Gundy Wed 05-Jul-23 14:19:52

Second marriages often say they don’t want anything (and may not expect). I would go on that premise.

But when writing out their wedding card, perhaps say that you will treat them to a nice dinner out somewhere after the honeymoon. That way you get to enjoy it too!
To a long and prosperous life!
USA Gundy

Tenko Wed 05-Jul-23 14:43:24

Lots of good ideas , thank you ladies. Even though they’ve said no presents. I know several other guests who are getting gifts. Charities , I’m not sure what charity they support . She’s not really a pampering type.
They are foodies and like fine wines and They also love their garden . So I’m thinking of named roses or a case of wine .

4allweknow Wed 05-Jul-23 15:05:26

A pewter photo frame if they a actually print photos, donation to a charity on their name.
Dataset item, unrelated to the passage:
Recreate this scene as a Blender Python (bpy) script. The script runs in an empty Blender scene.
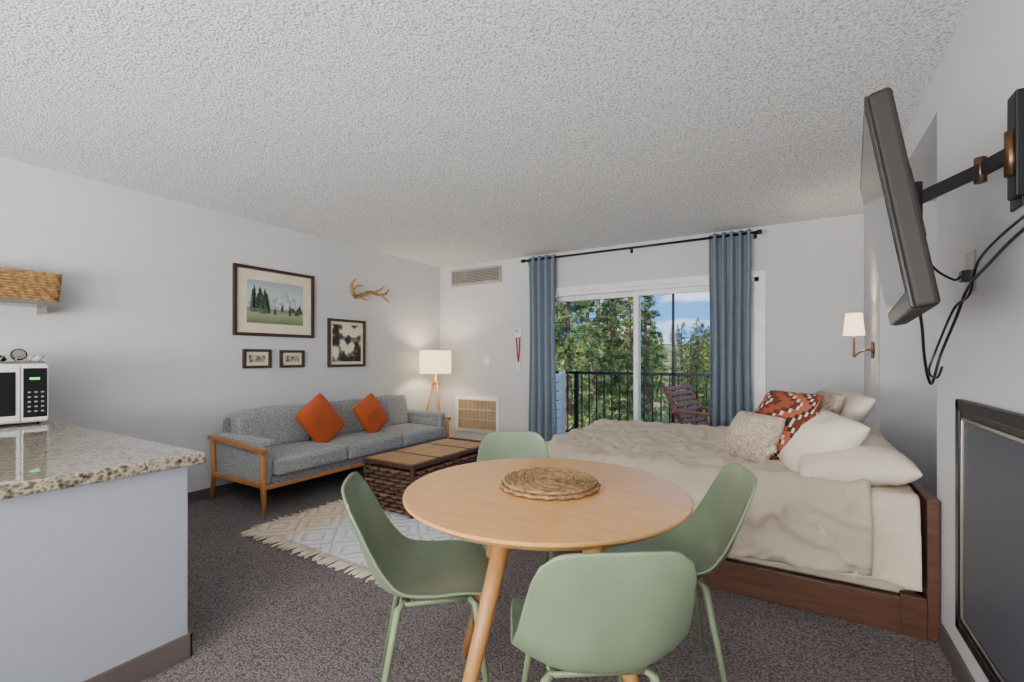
import bpy, bmesh, math, random
from mathutils import Vector, Matrix, noise
random.seed(7)
R = math.radians

# ------------------------------------------------------------------ materials
def lin(c):
    out = []
    for v in c:
        v = v/255.0
        out.append(v/12.92 if v <= 0.04045 else ((v+0.055)/1.055)**2.4)
    return (*out, 1.0)

class NT:
    def __init__(s, name):
        s.m = bpy.data.materials.new(name); s.m.use_nodes = True
        s.t = s.m.node_tree; s.n = s.t.nodes; s.l = s.t.links
        s.b = s.n['Principled BSDF']; s.tc = None
    def node(s, typ, **kw):
        n = s.n.new(typ)
        for k, v in kw.items():
            if k.startswith('i_'):
                n.inputs[k[2:].replace('_', ' ')].default_value = v
            else: setattr(n, k, v)
        return n
    def co(s, kind='Object'):
        if s.tc is None: s.tc = s.n.new('ShaderNodeTexCoord')
        return s.tc.outputs[kind]
    def link(s, a, b): s.l.new(a, b)
    def math(s, op, a, b=None, c=None):
        n = s.n.new('ShaderNodeMath'); n.operation = op
        for i, v in enumerate((a, b, c)):
            if v is None: continue
            if isinstance(v, (int, float)): n.inputs[i].default_value = v
            else: s.link(v, n.inputs[i])
        return n.outputs[0]
    def ramp(s, fac, stops, interp='LINEAR'):
        r = s.n.new('ShaderNodeValToRGB'); r.color_ramp.interpolation = interp
        el = r.color_ramp.elements
        while len(el) < len(stops): el.new(0.5)
        for e, (p, c) in zip(el, stops): e.position = p; e.color = lin(c)
        s.link(fac, r.inputs[0]); return r.outputs[0]
    def noise(s, scale, detail=3, kind='Object', vec=None, rough=.5):
        n = s.node('ShaderNodeTexNoise'); n.inputs['Scale'].default_value = scale
        n.inputs['Detail'].default_value = detail; n.inputs['Roughness'].default_value = rough
        s.link(vec or s.co(kind), n.inputs['Vector']); return n.outputs[0]
    def mapping(s, scale, kind='Object'):
        n = s.node('ShaderNodeMapping'); n.inputs['Scale'].default_value = scale
        s.link(s.co(kind), n.inputs['Vector']); return n.outputs[0]
    def bump(s, h, strength, dist=.01):
        b = s.node('ShaderNodeBump'); b.inputs['Strength'].default_value = strength
        b.inputs['Distance'].default_value = dist
        s.link(h, b.inputs['Height']); s.link(b.outputs[0], s.b.inputs['Normal'])
    def set(s, **kw):
        for k, v in kw.items(): s.b.inputs[k.replace('_', ' ')].default_value = v

def M(name, col, rough=.6, metal=0, col2=None, vscale=8, bump=0, bscale=150, bdist=.004, coat=0, stretch=None, sheen=0):
    t = NT(name)
    t.set(Roughness=rough, Metallic=metal)
    if coat: t.set(Coat_Weight=coat)
    if sheen: t.set(Sheen_Weight=sheen)
    c2 = col2 or tuple(max(0, v*.93) for v in col)
    vec = t.mapping(stretch) if stretch else None
    f = t.noise(vscale, 4, vec=vec)
    t.link(t.ramp(f, [(.3, col), (.7, c2)]), t.b.inputs['Base Color'])
    if bump: t.bump(t.noise(bscale, 3), bump, bdist)
    return t.m

def fabric(name, col, col2, scale=260, bump=.3, rough=.95):
    t = NT(name); t.set(Roughness=rough, Sheen_Weight=.05)
    f = t.noise(scale, 2, rough=.7)
    t.link(t.ramp(f, [(.35, col), (.65, col2)]), t.b.inputs['Base Color'])
    g = t.noise(9, 4)
    h = t.math('ADD', t.math('MULTIPLY', f, .25), g)
    t.bump(h, bump, .012)
    return t.m

def wood(name, c1, c2, axis=(1, 12, 12), rough=.45, scale=3, coat=0):
    t = NT(name); t.set(Roughness=rough, Coat_Weight=coat)
    v = t.mapping(axis)
    f = t.noise(scale, 6, vec=v, rough=.65)
    t.link(t.ramp(f, [(.3, c1), (.7, c2)]), t.b.inputs['Base Color'])
    t.bump(f, .08, .004)
    return t.m

def weave(name, c1, c2, fu=120, fv=120, rough=.6, bump=.8, offset=True):
    t = NT(name); t.set(Roughness=rough)
    sep = t.node('ShaderNodeSeparateXYZ'); t.link(t.co('UV'), sep.inputs[0])
    u = t.math('MULTIPLY', sep.outputs[0], fu); v = t.math('MULTIPLY', sep.outputs[1], fv)
    a = t.math('MULTIPLY', t.math('SINE', u), t.math('SINE', v))
    e = t.math('ABSOLUTE', t.math('SINE', v))
    h = t.math('ADD', t.math('MULTIPLY', a, .5), t.math('MULTIPLY', e, .6))
    nz = t.noise(60, 3)
    f = t.math('ADD', t.math('MULTIPLY', h, .6), t.math('MULTIPLY', nz, .4))
    t.link(t.ramp(f, [(.1, c1), (.75, c2)]), t.b.inputs['Base Color'])
    t.bump(h, bump, .006)
    return t.m

# walls etc
def wallmat(name, col, b=.25):
    t = NT(name); t.set(Roughness=.85)
    f = t.noise(1.2, 2)
    c2 = tuple(v*.975 for v in col)
    t.link(t.ramp(f, [(.3, col), (.7, c2)]), t.b.inputs['Base Color'])
    t.bump(t.noise(120, 3), b, .004)
    return t.m
m_wall = wallmat('wall_paint', (203, 204, 207))
m_island = wallmat('island_paint', (160, 165, 175), .15)

def popcorn():
    t = NT('popcorn_ceiling'); t.set(Roughness=.95)
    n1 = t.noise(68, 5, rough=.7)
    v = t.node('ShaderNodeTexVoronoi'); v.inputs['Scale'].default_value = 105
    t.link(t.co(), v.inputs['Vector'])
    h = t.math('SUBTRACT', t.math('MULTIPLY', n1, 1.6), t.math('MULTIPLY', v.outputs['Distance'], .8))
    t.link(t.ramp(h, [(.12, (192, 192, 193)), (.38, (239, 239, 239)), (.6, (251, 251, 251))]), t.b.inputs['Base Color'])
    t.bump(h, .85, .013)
    return t.m
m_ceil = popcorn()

def carpet():
    t = NT('carpet_loop'); t.set(Roughness=1.0)
    v = t.node('ShaderNodeTexVoronoi'); v.inputs['Scale'].default_value = 110
    t.link(t.mapping((1, 1.35, 1)), v.inputs['Vector'])
    n1 = t.noise(85, 3, rough=.7); n2 = t.noise(2.5, 3)
    f = t.math('ADD', t.math('MULTIPLY', v.outputs['Distance'], .65), t.math('MULTIPLY', n1, .5))
    f = t.math('ADD', f, t.math('MULTIPLY', n2, .12))
    t.link(t.ramp(f, [(.3, (160, 152, 149)), (.52, (128, 120, 119)), (.8, (82, 76, 76))]), t.b.inputs['Base Color'])
    t.bump(t.math('MULTIPLY', f, -1), .8, .01)
    return t.m
m_carpet = carpet()

def granite():
    t = NT('granite'); t.set(Roughness=.28, Coat_Weight=.9, Coat_Roughness=.02, Coat_IOR=1.6)
    t.b.inputs['Specular IOR Level'].default_value = .1
    v = t.node('ShaderNodeTexVoronoi'); v.inputs['Scale'].default_value = 60
    t.link(t.co(), v.inputs['Vector'])
    n = t.noise(30, 6, rough=.75)
    n2 = t.noise(9, 3)
    f = t.math('ADD', t.math('MULTIPLY', v.outputs['Distance'], .35), t.math('ADD', t.math('MULTIPLY', n, .7), t.math('MULTIPLY', n2, .2)))
    t.link(t.ramp(f, [(.44, (32, 29, 28)), (.52, (88, 78, 68)), (.61, (130, 119, 102)), (.70, (176, 167, 151)), (.80, (98, 78, 58))]), t.b.inputs['Base Color'])
    return t.m
m_granite = granite()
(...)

Otherwise go with what the couple have requested.

margauxbordeaux Wed 05-Jul-23 19:54:44

I have read some of the replies .. and I agree that a Voucher or Paid Reservation at a lovely hotel is a wonderful gift to a couple that is getting married for the 2nd time.

Most people getting married for the 2nd time, have so many types of cookware, silverware, serving plates and bowls etcetra.

A gift the 2 will remember is the nicest form of a gift especially for close friends or professional colleagues of long standing.

bridie54 Wed 05-Jul-23 20:14:29

For my second marriage we asked for donations to Save The Children. Although we still did receive some actual gifts I just loved choosing what to ‘buy’ from the list provided by the charity. Must admit I was disappointed we couldn’t buy a yak but I seem to recollect books, chickens and mosquito nets. I sent thank yous to all who donated and let them know what we chose.
I still have the Save the Children fridge magnet. Not the husband tho, didn’t keep him.

Ashcombe Wed 05-Jul-23 20:20:27

We decided that, aged 65 and 67, we didn't need any presents so we offered our guests the chance to donate to their own favourite charity instead. A few bought presents but most were pleased by our decision.